Following a surprise interview Saturday with controversial Wikileaks founder Julian Assange, top execs at the Hollywood Foreign Press Association were acknowledging just how improbable an org best known for hosting the Golden Globes was to score such a major “get.”
HFPA vice president Lorenzo Soria said the coup made good on renewed efforts to bring the org “back to journalism,” as it explained last month to Variety.
“We knew that getting a story with the importance of the Wikileaks controversy would be helpful in our efforts to broaden our reach beyond just interviewing the latest movie star,” he said. “We hope that interviewing Julian Assange opens the door to other major interviews.”
The HFPA convened approximately 50 of its members at its headquarters in West Hollywood for a talk via Skype with Assange from his protective residency at the Ecuadorian Embassy in London.
The HFPA has posted an account of the journalistic encounter on their website in which Assange blasts the upcoming movie about Wikileaks, “The Fifth Estate,” as “opportunistic and hostile.” The comments come on the heels of correspondence between Assange and the star who portrayed him, Benedict Cumberbatch.
Explaining the roots of the journalistic coup, Soria credited the org’s newly elected president Theo Kingma with “working on making this happen for months, along with member John Hiscock.”
But Soria declined to get into the specifics of how they landed Assange, citing the sensitivity of the Wikileaks founder’s predicament. Assange is currently facing a host of legal issues, including sex assault charges in Sweden as well as the threat of espionage charges from the U.S., U.K. and elsewhere.

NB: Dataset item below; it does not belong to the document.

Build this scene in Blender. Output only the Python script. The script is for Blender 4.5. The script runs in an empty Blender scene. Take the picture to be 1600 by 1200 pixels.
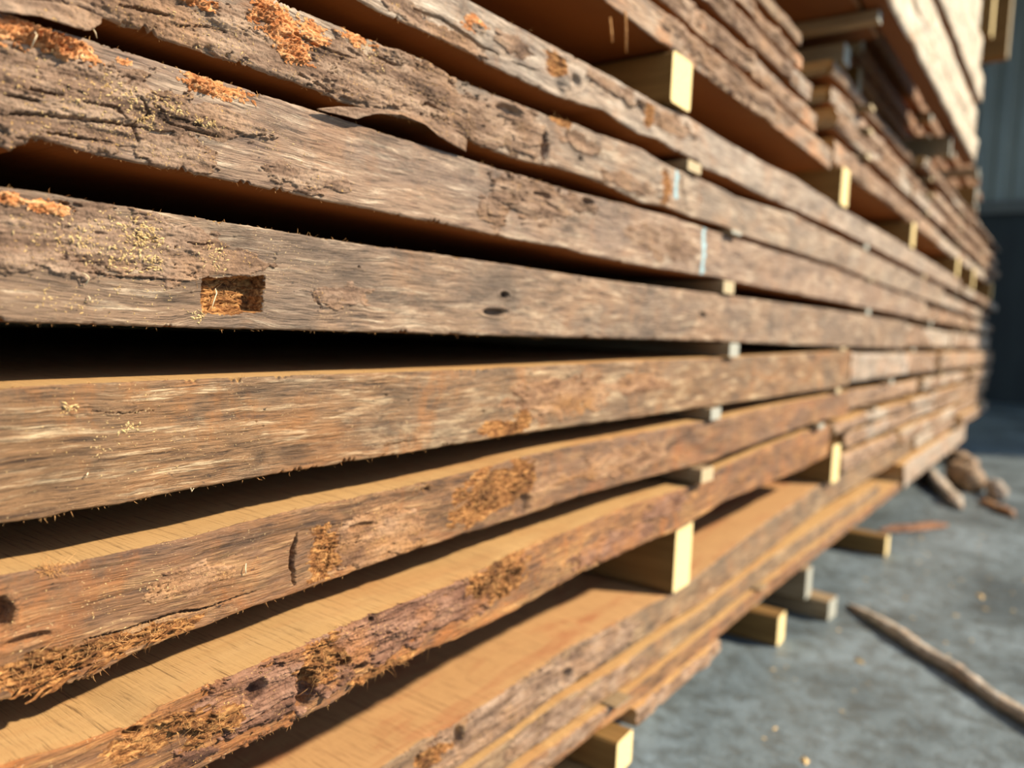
import bpy, math, random
import numpy as np
from mathutils import Vector, Matrix

C = bpy.context.scene.collection
EYE = 0.475                      # eye height above the concrete
rnd = random.Random(11)

# ------------------------------------------------------------------ noise
def _hash(ix, iy, seed):
    n = (ix.astype(np.int64) * 374761393 + iy.astype(np.int64) * 668265263 + seed * 974634777) & 0x7fffffff
    n = ((n ^ (n >> 13)) * 1274126177) & 0x7fffffff
    return ((n ^ (n >> 16)) & 0xffff) / 65535.0

def noise(x, y, seed=0):
    x, y = np.broadcast_arrays(np.asarray(x, float), np.asarray(y, float))
    ix, iy = np.floor(x), np.floor(y)
    fx, fy = x - ix, y - iy
    def g(dx, dy):
        a = _hash(ix + dx, iy + dy, seed) * 2 * math.pi
        return np.cos(a) * (fx - dx) + np.sin(a) * (fy - dy)
    u = fx * fx * fx * (fx * (fx * 6 - 15) + 10)
    v = fy * fy * fy * (fy * (fy * 6 - 15) + 10)
    a = g(0, 0) * (1 - u) + g(1, 0) * u
    b = g(0, 1) * (1 - u) + g(1, 1) * u
    return (a * (1 - v) + b * v) * 1.5

def fbm(x, y, seed=0, octaves=4, gain=.5):
    t, amp, tot = 0, 1, 0
    for o in range(octaves):
        t = t + amp * noise(x * 2 ** o, y * 2 ** o, seed + o * 17)
        tot += amp
        amp *= gain
    return t / tot

def sstep(a, b, x):
    t = np.clip((x - a) / (b - a), 0, 1)
    return t * t * (3 - 2 * t)

# ------------------------------------------------------------------ materials
def srgb(r, g, b):
    f = lambda c: (c / 255 / 12.92) if c / 255 <= .04045 else ((c / 255 + .055) / 1.055) ** 2.4
    return (f(r), f(g), f(b), 1)

class NT:
    def __init__(self, name):
        self.m = bpy.data.materials.new(name)
        self.m.use_nodes = True
        self.n = self.m.node_tree.nodes
        self.l = self.m.node_tree.links
        self.n.clear()
        self.out = self.n.new('ShaderNodeOutputMaterial')
        self.b = self.n.new('ShaderNodeBsdfPrincipled')
        self.l.new(self.b.outputs[0], self.out.inputs[0])
        self.b.inputs['Specular IOR Level'].default_value = .25
    def coord(self, kind='Object'):
        return self.n.new('ShaderNodeTexCoord').outputs[kind]
    def mapping(self, v, scale=(1, 1, 1), loc=(0, 0, 0), rot=(0, 0, 0)):
        m = self.n.new('ShaderNodeMapping')
        m.inputs['Scale'].default_value = scale
        m.inputs['Location'].default_value = loc
        m.inputs['Rotation'].default_value = rot
        self.l.new(v, m.inputs['Vector'])
        return m.outputs[0]
    def noise(self, v, scale, detail=4, rough=.55, dist=0):
        t = self.n.new('ShaderNodeTexNoise')
        t.inputs['Scale'].default_value = scale
        t.inputs['Detail'].default_value = detail
        t.inputs['Roughness'].default_value = rough
        t.inputs['Distortion'].default_value = dist
        self.l.new(v, t.inputs['Vector'])
        return t
    def ramp(self, f, stops):
        r = self.n.new('ShaderNodeValToRGB')
        e = r.color_ramp.elements
        while len(e) < len(stops):
            e.new(.5)
        for i, (p, c) in enumerate(stops):
            e[i].position = p
            e[i].color = c if not isinstance(c, (int, float)) else (c, c, c, 1)
        self.l.new(f, r.inputs[0])
        return r.outputs[0]
    def mix(self, f, a, b, mode='MIX'):
        m = self.n.new('ShaderNodeMix')
        m.data_type = 'RGBA'
        m.blend_type = mode
        for s, x in ((m.inputs[0], f), (m.inputs[6], a), (m.inputs[7], b)):
            if isinstance(x, (int, float, tuple)):
                s.default_value = x
            else:
                self.l.new(x, s)
        return m.outputs[2]
    def math(self, op, a, b=0.0):
        m = self.n.new('ShaderNodeMath')
        m.operation = op
        for s, x in ((m.inputs[0], a), (m.inputs[1], b)):
            if isinstance(x, (int, float)):
                s.default_value = x
            else:
                self.l.new(x, s)
        return m.outputs[0]
    def warp(self, v, scale, amount, detail=2):
        t = self.noise(v, scale, detail)
        s = self.n.new('ShaderNodeVectorMath'); s.operation = 'SUBTRACT'
        self.l.new(t.outputs['Color'], s.inputs[0]); s.inputs[1].default_value = (.5, .5, .5)
        m = self.n.new('ShaderNodeVectorMath'); m.operation = 'MULTIPLY'
        self.l.new(s.outputs[0], m.inputs[0]); m.inputs[1].default_value = amount
        a = self.n.new('ShaderNodeVectorMath'); a.operation = 'ADD'
        self.l.new(v, a.inputs[0]); self.l.new(m.outputs[0], a.inputs[1])
        return a.outputs[0]
    def bump(self, h, dist, strength=1.0):
        b = self.n.new('ShaderNodeBump')
        b.inputs['Strength'].default_value = strength
        b.inputs['Distance'].default_value = dist
        self.l.new(h, b.inputs['Height'])
        self.l.new(b.outputs[0], self.b.inputs['Normal'])
    def done(self, col, rough=.8):
        self.l.new(col, self.b.inputs['Base Color'])
        if isinstance(rough, (int, float)):
            self.b.inputs['Roughness'].default_value = rough
        else:
            self.l.new(rough, self.b.inputs['Roughness'])
        return self.m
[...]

Acknowledging that an org best known for a glitzy awards ceremony seemed like unlikely followers of the Wikileaks story, Soria said, “There’s a Hollywood aspect to the story, of course, because ‘The Fifth Estate’ is opening, but most of us work for outlets that don’t only cover entertainment news and reviews.”
According to Soria, the org’s members who participated are already getting their stories into print and online, including his own. “My story for (Italian daily) La Stampa runs tomorrow and I know they’re really excited. This is clearly not the kind of story you work on every day.”
Soria expects in the next few days that HFPA will be filing excerpts from the discussion on its site as well.
As for Soria’s takeaways from the time with Assange, he noted, “What struck me most was his single-minded devotion and total lack of self-doubt. He is focused on his crusade so completely that he doesn’t seem to see any of the possible drawbacks to what he’s done, none of the side-effects that a reasonable person from outside might see clearly.”
HFPA board member Vera Anderson, who writes for Mexico’s Cine Premiere magazine, was grateful for “the chance for us to expand our horizons beyond Studio-arranged interviews” and found Assange “articulate and not at all defensive or paranoid. He presented his side of the story in a way that I felt was factual and informed and I was incredibly impressed by him.”